» **Exercise**
Write the lines out again, from the top of the material to the line containing "d = ray(u, v); return d * (Y / d[1])", pictures excluded.

» **Data excerpt**
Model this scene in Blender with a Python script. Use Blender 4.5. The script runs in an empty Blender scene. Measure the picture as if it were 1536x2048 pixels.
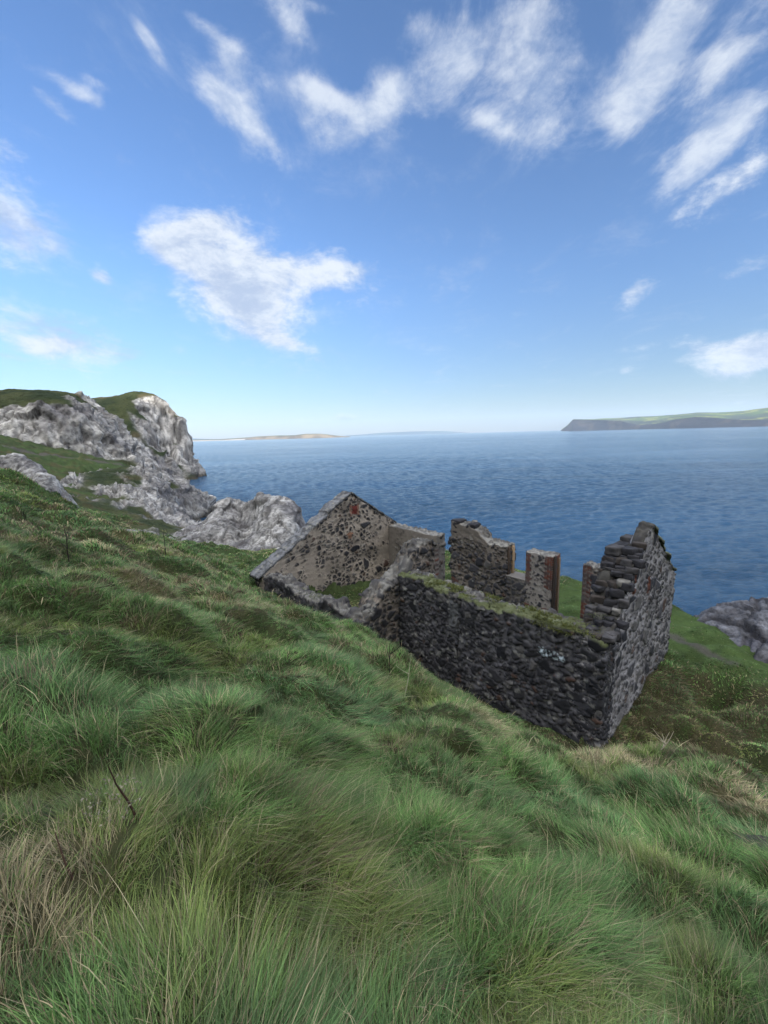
import bpy, math, random
import numpy as np
from mathutils import Matrix, Vector
random.seed(4); rng = np.random.default_rng(11)
scene = bpy.context.scene
col = scene.collection

# ------------------------------------------------------------------ camera
F, CX, CY = 840.0, 768.0, 1024.0            # focal length and centre in photo pixels
PITCH = math.atan(154 / F); ROLL = math.atan(0.0275)
cp, sp, cr, sr = math.cos(PITCH), math.sin(PITCH), math.cos(ROLL), math.sin(ROLL)
R0 = np.array([1, 0, 0.]); U0 = np.array([0, sp, cp]); F0 = np.array([0, cp, -sp])
RIGHT = cr * R0 - sr * U0; UP = sr * R0 + cr * U0
cam_d = bpy.data.cameras.new('camera'); cam = bpy.data.objects.new('camera', cam_d); col.objects.link(cam)
m = Matrix.Identity(4)
for i in range(3):
    m[i][0] = RIGHT[i]; m[i][1] = UP[i]; m[i][2] = -F0[i]
cam.matrix_world = m
cam_d.sensor_fit = 'VERTICAL'; cam_d.sensor_height = 36; cam_d.lens = 36 * F / 2048
cam_d.clip_start = 0.05; cam_d.clip_end = 120000
scene.camera = cam
SEA = -14.0

def ray(u, v):
    return (u - CX) / F * RIGHT + (CY - v) / F * UP + F0
def onz(u, v, z):
    d = ray(u, v); return d * (z / d[2])
def aty(u, v, Y):
    d = ray(u, v); return d * (Y / d[1])

# ------------------------------------------------------------------ sun, sky, exposure
SUN_EL = math.radians(12); SUN_AZ = math.atan2(0.75, -0.66)       # clockwise from +Y
sun_dir = Vector((math.sin(SUN_AZ) * math.cos(SUN_EL), math.cos(SUN_AZ) * math.cos(SUN_EL), math.sin(SUN_EL)))
sl = bpy.data.lights.new('sun', 'SUN'); sl.energy = 3.2; sl.angle = math.radians(0.5); sl.color = (1, .93, .82)
so = bpy.data.objects.new('sun', sl); col.objects.link(so)
so.rotation_euler = sun_dir.to_track_quat('Z', 'Y').to_euler()
scene.view_settings.view_transform = 'Standard'; scene.view_settings.look = 'None'
scene.view_settings.gamma = 1; scene.view_settings.exposure = 1.14
scene.cycles.use_denoising = True
scene.cycles.max_bounces = 6; scene.cycles.diffuse_bounces = 3; scene.cycles.glossy_bounces = 3
scene.cycles.transmission_bounces = 3; scene.cycles.volume_bounces = 0; scene.cycles.transparent_max_bounces = 4
scene.cycles.volume_step_rate = 4

class NT:
    """small helper to write node trees"""
    def __init__(s, tree): s.t = tree; s.n = tree.nodes; s.l = tree.links
    def node(s, typ, **kw):
        n = s.n.new(typ)
        for k, v in kw.items(): setattr(n, k, v)
        return n
    def put(s, sock, v):
        if isinstance(v, bpy.types.NodeSocket): s.l.new(v, sock)
        elif v is not None: sock.default_value = v
    def math(s, op, a, b=None, c=None, clamp=False):
        n = s.node('ShaderNodeMath', operation=op); n.use_clamp = clamp
        for i, v in enumerate((a, b, c)):
            if v is not None: s.put(n.inputs[i], v)
        return n.outputs[0]
    def vec(s, op, a, b=None, scale=None):
        n = s.node('ShaderNodeVectorMath', operation=op); s.put(n.inputs[0], a)
        if b is not None: s.put(n.inputs[1], b)
        if scale is not None: s.put(n.inputs['Scale'], scale)
        return n.outputs['Value'] if op in ('DOT_PRODUCT', 'LENGTH') else n.outputs['Vector']
    def noise(s, v, scale, detail=4, rough=.55, dist=0., lac=2.):
        n = s.node('ShaderNodeTexNoise'); s.put(n.inputs['Vector'], v)
        n.inputs['Scale'].default_value = scale; n.inputs['Detail'].default_value = detail
        n.inputs['Roughness'].default_value = rough; n.inputs['Distortion'].default_value = dist
        return n.outputs['Fac']
    def ramp(s, f, pts):
        n = s.node('ShaderNodeValToRGB'); s.put(n.inputs[0], f); e = n.color_ramp.elements
        while len(e) < len(pts): e.new(.5)
        for i, (p, c) in enumerate(pts):
            e[i].position = p; e[i].color = c if len(c) == 4 else (*c, 1)
        return n.outputs['Color']
    def mix(s, f, a, b, typ='MIX'):
        n = s.node('ShaderNodeMix', data_type='RGBA', blend_type=typ)
        s.put(n.inputs['Factor'], f); s.put(n.inputs['A'], a if not isinstance(a, tuple) else (*a[:3], 1)); s.put(n.inputs['B'], b if not isinstance(b, tuple) else (*b[:3], 1))
        return n.outputs['Result']
    def smooth(s, v, a, b):
        n = s.node('ShaderNodeMapRange', interpolation_type='SMOOTHSTEP'); s.put(n.inputs[0], v)
        n.inputs[1].default_value = a; n.inputs[2].default_value = b; return n.outputs[0]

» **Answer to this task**
Model this scene in Blender with a Python script. Use Blender 4.5. The script runs in an empty Blender scene. Measure the picture as if it were 1536x2048 pixels.
import bpy, math, random
import numpy as np
from mathutils import Matrix, Vector
random.seed(4); rng = np.random.default_rng(11)
scene = bpy.context.scene
col = scene.collection

# ------------------------------------------------------------------ camera
F, CX, CY = 840.0, 768.0, 1024.0            # focal length and centre in photo pixels
PITCH = math.atan(154 / F); ROLL = math.atan(0.0275)
cp, sp, cr, sr = math.cos(PITCH), math.sin(PITCH), math.cos(ROLL), math.sin(ROLL)
R0 = np.array([1, 0, 0.]); U0 = np.array([0, sp, cp]); F0 = np.array([0, cp, -sp])
RIGHT = cr * R0 - sr * U0; UP = sr * R0 + cr * U0
cam_d = bpy.data.cameras.new('camera'); cam = bpy.data.objects.new('camera', cam_d); col.objects.link(cam)
m = Matrix.Identity(4)
for i in range(3):
    m[i][0] = RIGHT[i]; m[i][1] = UP[i]; m[i][2] = -F0[i]
cam.matrix_world = m
cam_d.sensor_fit = 'VERTICAL'; cam_d.sensor_height = 36; cam_d.lens = 36 * F / 2048
cam_d.clip_start = 0.05; cam_d.clip_end = 120000
scene.camera = cam
SEA = -14.0

def ray(u, v):
    return (u - CX) / F * RIGHT + (CY - v) / F * UP + F0
def onz(u, v, z):
    d = ray(u, v); return d * (z / d[2])
def aty(u, v, Y):
    d = ray(u, v); return d * (Y / d[1])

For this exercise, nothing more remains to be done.